In a statement he signed, Oladejo said: “The attention of the Lagos State Chapter of the All Progressives Congress (APC) has been drawn to yet another of Farooq Kperogi’s increasingly predictable essays titled “New INEC Boss and Tinubu’s Visibilization of Northern Yorubas.”

“Professor Kperogi’s piece is a tired rehash of the same ethnic reductionism that has long plagued Nigeria’s political discourse – the lazy assumption that every appointment by a Southern leader must have an ethnic or parochial undertone.

“For a man of supposed intellectual depth, it is disappointing that he conveniently ignores the facts: Professor Joash Amupitan, SAN, was appointed INEC Chairman based on merit, experience, and unimpeachable integrity – not ethnicity.

“President Bola Ahmed Tinubu, more than any Nigerian leader in recent history, has built his political career on the principle of inclusion, competence, and reward for merit. His appointments since assuming office reflect the full diversity of Nigeria – across faiths, ethnicities, and regions. To suggest that the appointment of a distinguished legal scholar from Kogi State is some grand “Yorubacentric” project is both dishonest and mischievous.”

Oladejo said it’s instructive that even in his convoluted attempt to assign sinister motives, Kperogi admits that Professor Amupitan is a Christian, has no record of partisanship, and hails from the North Central region.

“Yet, he still labors to frame his appointment as an extension of Yoruba hegemony. That contradiction alone betrays the emptiness of his argument.”

The Lagos APC reminded Kperogi and his echo chamber that Nigeria has moved beyond the provincial politics of suspicion and sectionalism.

He said President Tinubu’s Renewed Hope Agenda is driven by competence, not geography, adding that from the South-East to the far North, his cabinet and key appointments speak the language of national balance and capacity, not ethnicity.

He added: “If the learned professor were less obsessed with ethnic framing and more concerned with truth, he would have celebrated the President for giving visibility to a minority group within the North – a gesture that promotes inclusion rather than division. Turning that gesture into an ethnic conspiracy is intellectual bad faith at its worst.

“We also find laughable his insinuation that Tinubu is “visibilizing northern Yorubas” as some ethnic bait. The President needs no ethnic arithmetic to consolidate legitimacy. His pan-Nigerian mandate was freely given by Nigerians who saw beyond tribe or tongue, and who trusted in his capacity to lead a complex nation with wisdom and balance.

“In contrast, Kperogi’s habitual fixation on ethnicity is a relic of the politics of resentment – a tired template for those who cannot comprehend the cosmopolitan and bridge-building nature of President Tinubu’s politics.
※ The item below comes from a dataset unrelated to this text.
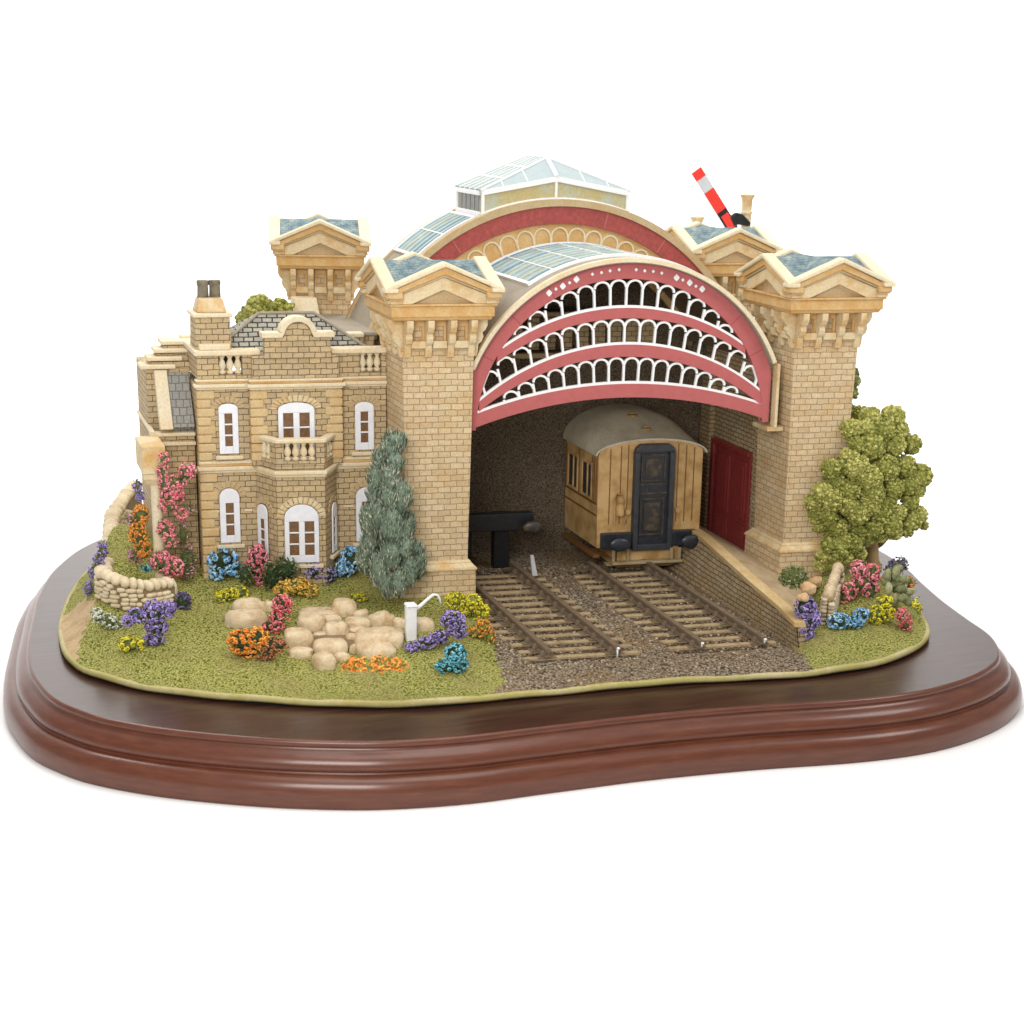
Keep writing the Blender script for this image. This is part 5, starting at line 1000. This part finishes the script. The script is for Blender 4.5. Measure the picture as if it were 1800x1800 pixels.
def stonewall(name, label, path, cope_r, course, th=.13, cm='rubble'):
    P = np.array(path, float); o = P[0] * (1, 1, 0) + (0, 0, gz(*P[0, :2])[0]); w = thing(name, label, 'stone wall', o); seg = np.r_[0, np.cumsum(np.linalg.norm(np.diff(P[:, :2], axis=0), axis=1))]
    L = seg[-1]; f = lambda t: np.array([np.interp(t, seg, P[:, i]) for i in range(3)])
    mb = MB(); core = MB(); z = -.05
    tt = np.linspace(0, L, 40); q = [f(t) for t in tt]; v = []
    for i, (t, p) in enumerate(zip(tt, q)):
        d = f(min(L, t + .05)) - f(max(0, t - .05)); d = d[:2] / np.linalg.norm(d[:2]); nn = np.array((d[1], -d[0])) * th * .72; g = gz(p[0], p[1])[0] - .08
        v += [(p[0] + nn[0], p[1] + nn[1], g), (p[0] + nn[0], p[1] + nn[1], p[2] - .06), (p[0] - nn[0], p[1] - nn[1], p[2] - .06), (p[0] - nn[0], p[1] - nn[1], g)]
    core.add(np.array(v) - o, [[4 * i + j, 4 * i + (j + 1) % 4, 4 * i + 4 + (j + 1) % 4, 4 * i + 4 + j] for i in range(39) for j in range(4)] + [[0, 1, 2, 3], [156, 157, 158, 159]])
    core.build('core', T['joint'], w)
    for side in (-1, 1):
        for c in range(9):
            t = RNG.uniform(0, .1)
            while t < L:
                ln = RNG.uniform(.10, .22); p = f(min(L, t + ln / 2)); g = gz(p[0], p[1])[0]; zz = g + course * (c + .35)
                if zz < p[2] - .08:
                    d = f(min(L, t + .06)) - f(max(0, t - .06)); d = d[:2] / np.linalg.norm(d[:2]); nn = np.array((d[1], -d[0])) * side * th * .72
                    vv_, ff_ = ICO[2]; x = np.sign(vv_) * np.abs(vv_) ** .6 * np.array((ln * .52, .055, course * .50)); x[:, :2] = x[:, :1] * d + x[:, 1:2] * np.array((-d[1], d[0]))
                    mb.add(x + np.array((p[0] + nn[0], p[1] + nn[1], zz + RNG.uniform(-.01, .01))) - o, ff_)
                t += ln
    mb.build('rubble', T['rubble'], w, smooth=True)
    t = .02
    while t < L:
        ln = RNG.uniform(.9, 1.3) * cope_r * 1.2; p = f(t + ln / 2); d = f(min(L, t + .06)) - f(max(0, t - .06)); d = d[:2] / np.linalg.norm(d[:2]); vv_, ff_ = ICO[3]
        x = np.sign(vv_) * np.abs(vv_) ** .92 * np.array((ln * .60, th * RNG.uniform(.85, 1.25), cope_r * RNG.uniform(.85, 1.15))); x[:, :2] = x[:, :1] * d + x[:, 1:2] * np.array((-d[1], d[0]))
        mb = MB(); mb.add(x + p - o, ff_); mb.build('coping_stone', T[cm], w, smooth=True); t += ln
    return w
g1, g2, g3, g4 = gnd(303, 1062), gnd(258, 1072), gnd(214, 1068), gnd(182, 1050)
up_ = lambda g, h: (g[0], g[1], g[2] + h)
w1 = [up_(g1, .40), up_(g2, .42), up_(g3, .46), up_(g4, .44)]
w2 = [at(190, 985, z=.42), at(192, 945, z=.62), at(198, 905, z=.72), at(222, 868, z=.82), at(240, 850, z=.85)]
stonewall('garden_wall', 'curved drystone wall with upright coping stones round the left garden', w1 + [tuple(x) for x in w2], .095, .075)
stonewall('garden_wall', 'short stub of drystone wall with big rounded coping beside the violet flowers on the right', [up_(gnd(1452, 1088), .36), tuple(at(1456, 1046, z=.36)), tuple(at(1466, 1018, z=.38)), tuple(at(1474, 998, z=.38))], .115, .07, .085, 'rock')
for i, (x, y, r) in enumerate(((1420, 1030, 14), (1436, 1018, 12), (1412, 1046, 10))):
    g = gnd(x, y + 8); s = unit(x, y, g[1]); mb = MB(); mb.lump((0, 0, .04), (r * s, r * s * .8, r * s * .8), 3, .14); ob = mb.build('boulder', stone('ochre_rock%d' % i, (.60, .38, .19), (.72, .55, .36), .7, 4, .8, .6), smooth=True); ob.location = Wd(g)
    tag(ob, ('rough ochre rock between the round green bush and the violet flowers', 'rough ochre rock against the right hand stub of drystone wall', 'small ochre rock on the platform edge above the violet flowers')[i], 'boulder')
mb = MB(); e_ = gnd(304, 1060); mb.lump((0, 0, .20), (.085, .10, .25), 3, .06); ob = mb.build('boulder', T['rubble'], smooth=True); ob.location = Wd(e_); tag(ob, 'upright cream end stone closing the right end of the curved garden wall', 'boulder')
# water crane
g = gnd(722, 1124); wc = thing('water_crane', 'white water crane with thick post and thin curved spout on the rockery', 'water crane', g)
s = unit(722, 1090, g[1]); hgt = 66 * s
mb = MB(); mb.hexa([(-.085, -.06), (.085, -.06), (.085, .06), (-.085, .06)], [(-.09, -.065), (.09, -.065), (.09, .065), (-.09, .065)], -.06, hgt * .94); mb.frus(0, 0, .10, .085, hgt * .94, hgt * 1.02); mb.build('post', T['white'], wc, bevel=.022)
A = [at(x, y, b=g[1]) - g for x, y in ((724, 1076), (740, 1064), (752, 1053), (762, 1045), (769, 1046), (773, 1053), (775, 1064))]
mb = MB(); mb.tube(A, [.036, .03, .026, .022, .020, .016, .008], 10); mb.build('spout', T['white'], wc, smooth=True)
From his days as Lagos Governor, where his cabinet was a microcosm of Nigeria, to his record of supporting capable leaders across all zones, Tinubu’s nationalism is lived, not theorized.”

The Lagos APC advised armchair commentators to rise above ethnic lenses and appreciate merit when they see it, stressing that Professor Amupitan’s appointment is a win for the law, for competence, and for Nigeria.

“To reduce it to an ethnic calculation is to insult the intelligence of the Nigerian people,” he added.

“In the end, Kperogi’s “Notes from Atlanta” is less a commentary on Tinubu’s leadership and more a confession of his own ethnic anxieties – an attempt to see division where none exists, and to project prejudice onto a leader who has consistently built bridges across Nigeria’s diversity. Nigeria has moved on. Kperogi should too,” the statement added.